◆ Brief: Exclude the pictures and retype the entries as written.

======== Material for this exercise ========

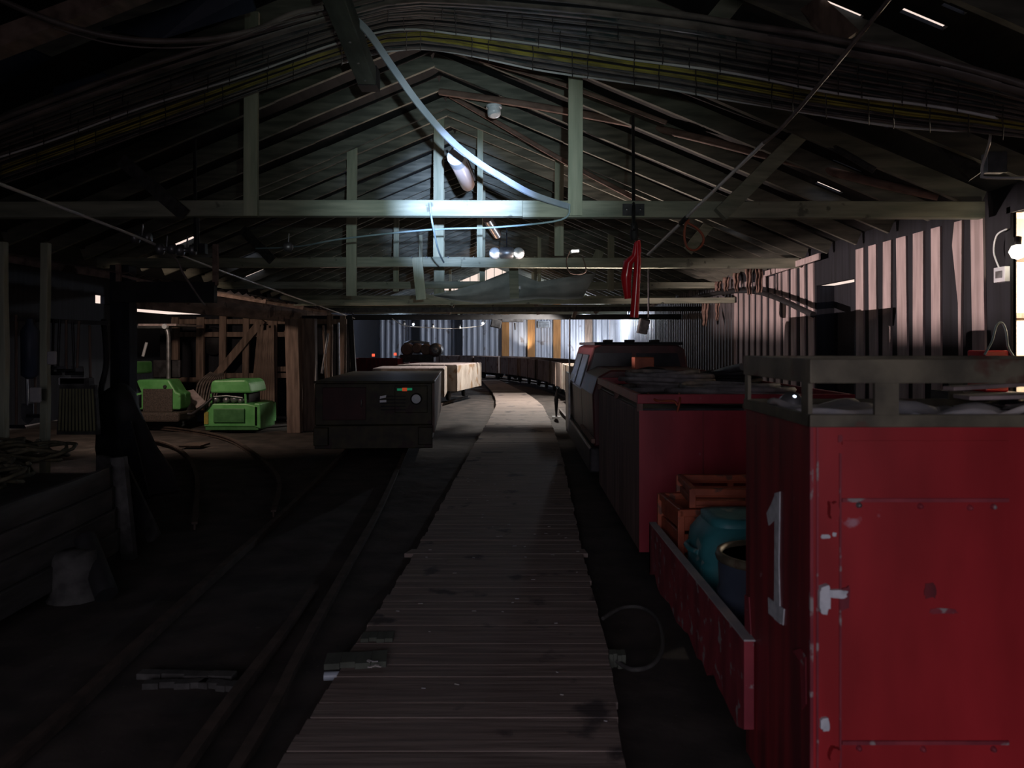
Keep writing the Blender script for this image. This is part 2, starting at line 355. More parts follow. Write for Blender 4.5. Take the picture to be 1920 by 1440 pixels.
# ---- side room beyond the right-hand opening
mb = MB(); mb.box(6.6, 6.7, 5.0, 9.0, 0, 3.2); mb.box(XW+.14, 6.7, 8.9, 9.0, 0, 3.2); mb.box(XW+.14, 6.7, 5.0, 5.1, 0, 3.2); mb.box(XW+.14, 6.7, 5.0, 9.0, 3.1, 3.2)
mb.build('wall_side_room', m_beige, kind='structure')
mb = MB(); mb.box(XW+.03, XW+.09, 7.54, 7.62, 0, 3.0); mb.box(XW+.0, XW+.16, 5.95, 6.05, 0, 3.0); mb.box(XW+.03, XW+.09, 5.95, 7.60, 2.94, 3.0)
mb.build('trim_3', m_tar, kind='structure')
mb = MB()
for z in (1.3, 1.95, 2.6): mb.box(5.0, 6.5, 8.84, 8.9, z, z+.06)
for x in (5.15, 5.6, 6.1): mb.box(x, x+.05, 8.84, 8.9, 0, 3.1)
mb.build('trim_4', m_brown, kind='structure')

# ================================================================== ROOF TIMBERS
ties = [7.95, 13.1, 18.2, 23.3, 28.4, 33.5, 38.6]
tiew = ['the nearest, brightly lit in the middle of its tie beam', 'second from the camera, pale green', 'third from the camera, behind the tarpaulin', 'fourth from the camera, greenish and low in view',
        'fifth from the camera', 'sixth from the camera', 'last one before the end wall']
def rafters(y, wdt=.06, parent=None, lab=None, grp=None):
    dj = random.uniform(-.015, .015)
    for sd in (-1, 1):
        mb = MB(); xe = XL if sd < 0 else XW-.02
        a = Vector((XR-sd*.0, y, ZR+.10+dj)); b = Vector((xe, y, roof(xe)+.10+dj))
        n = 3
        p = [a.lerp(b, k/n)+Vector((0, random.uniform(-.02, .02), random.uniform(-.012, .012))) for k in range(n+1)]
        for k in range(n): mb.beam(p[k]-(b-a).normalized()*(.06*(k > 0)), p[k+1]+(b-a).normalized()*.06*(k < n-1), wdt, .19+.015*(k % 2))
        mb.build('rafter', m_rafter, parent)
struts = {0: [(471, 195, 405, 26), (1078, 150, 405, 27)], 1: [(659, 320, 555, 19), (1048, 315, 480, 17), (819, 355, 480, 20), (898, 345, 482, 11)],
          2: [(739, 440, 545, 10), (821, 440, 560, 20), (1145, 430, 545, 12), (903, 432, 540, 11)]}
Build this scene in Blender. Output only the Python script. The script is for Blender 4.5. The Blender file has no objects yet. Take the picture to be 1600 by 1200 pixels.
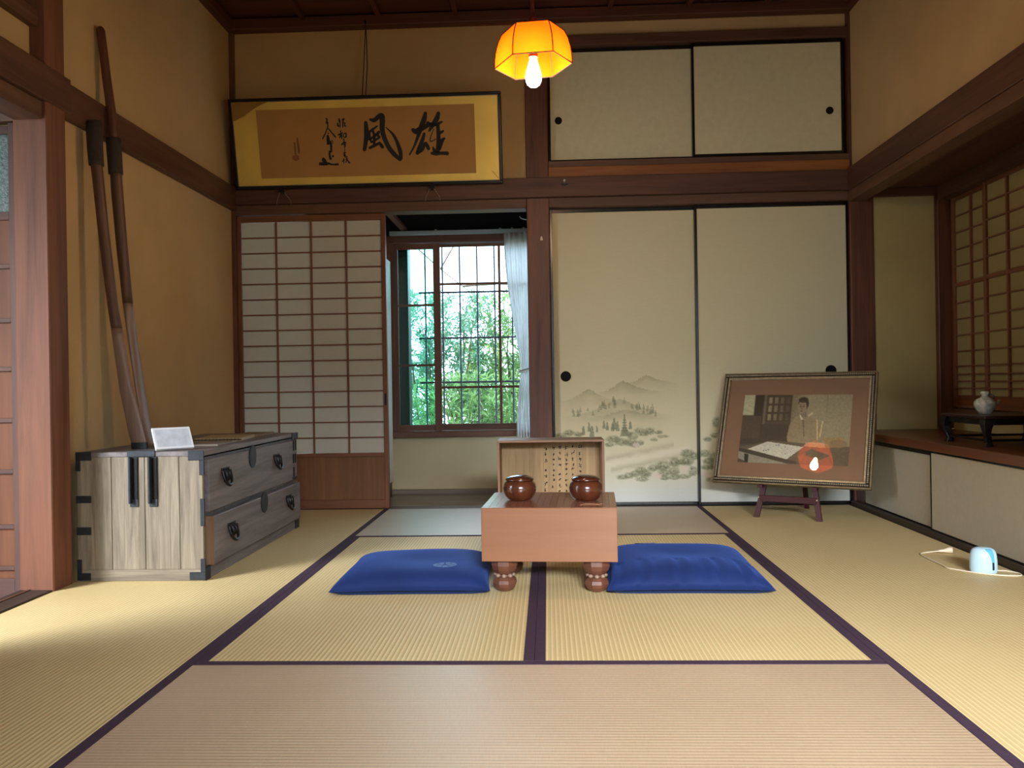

========

◆ Output of the task:
Keep writing the Blender script for this image. This is part 2, starting at line 355. More parts follow. Write for Blender 4.5. Take the picture to be 1920 by 1440 pixels.
# ---- side room beyond the right-hand opening
mb = MB(); mb.box(6.6, 6.7, 5.0, 9.0, 0, 3.2); mb.box(XW+.14, 6.7, 8.9, 9.0, 0, 3.2); mb.box(XW+.14, 6.7, 5.0, 5.1, 0, 3.2); mb.box(XW+.14, 6.7, 5.0, 9.0, 3.1, 3.2)
mb.build('wall_side_room', m_beige, kind='structure')
mb = MB(); mb.box(XW+.03, XW+.09, 7.54, 7.62, 0, 3.0); mb.box(XW+.0, XW+.16, 5.95, 6.05, 0, 3.0); mb.box(XW+.03, XW+.09, 5.95, 7.60, 2.94, 3.0)
mb.build('trim_3', m_tar, kind='structure')
mb = MB()
for z in (1.3, 1.95, 2.6): mb.box(5.0, 6.5, 8.84, 8.9, z, z+.06)
for x in (5.15, 5.6, 6.1): mb.box(x, x+.05, 8.84, 8.9, 0, 3.1)
mb.build('trim_4', m_brown, kind='structure')

# ================================================================== ROOF TIMBERS
ties = [7.95, 13.1, 18.2, 23.3, 28.4, 33.5, 38.6]
tiew = ['the nearest, brightly lit in the middle of its tie beam', 'second from the camera, pale green', 'third from the camera, behind the tarpaulin', 'fourth from the camera, greenish and low in view',
        'fifth from the camera', 'sixth from the camera', 'last one before the end wall']
def rafters(y, wdt=.06, parent=None, lab=None, grp=None):
    dj = random.uniform(-.015, .015)
    for sd in (-1, 1):
        mb = MB(); xe = XL if sd < 0 else XW-.02
        a = Vector((XR-sd*.0, y, ZR+.10+dj)); b = Vector((xe, y, roof(xe)+.10+dj))
        n = 3
        p = [a.lerp(b, k/n)+Vector((0, random.uniform(-.02, .02), random.uniform(-.012, .012))) for k in range(n+1)]
        for k in range(n): mb.beam(p[k]-(b-a).normalized()*(.06*(k > 0)), p[k+1]+(b-a).normalized()*.06*(k < n-1), wdt, .19+.015*(k % 2))
        mb.build('rafter', m_rafter, parent)
struts = {0: [(471, 195, 405, 26), (1078, 150, 405, 27)], 1: [(659, 320, 555, 19), (1048, 315, 480, 17), (819, 355, 480, 20), (898, 345, 482, 11)],
          2: [(739, 440, 545, 10), (821, 440, 560, 20), (1145, 430, 545, 12), (903, 432, 540, 11)]}
Build this scene in Blender. Output only the Python script. The script is for Blender 4.5. The Blender file has no objects yet. Take the picture to be 1600 by 1200 pixels.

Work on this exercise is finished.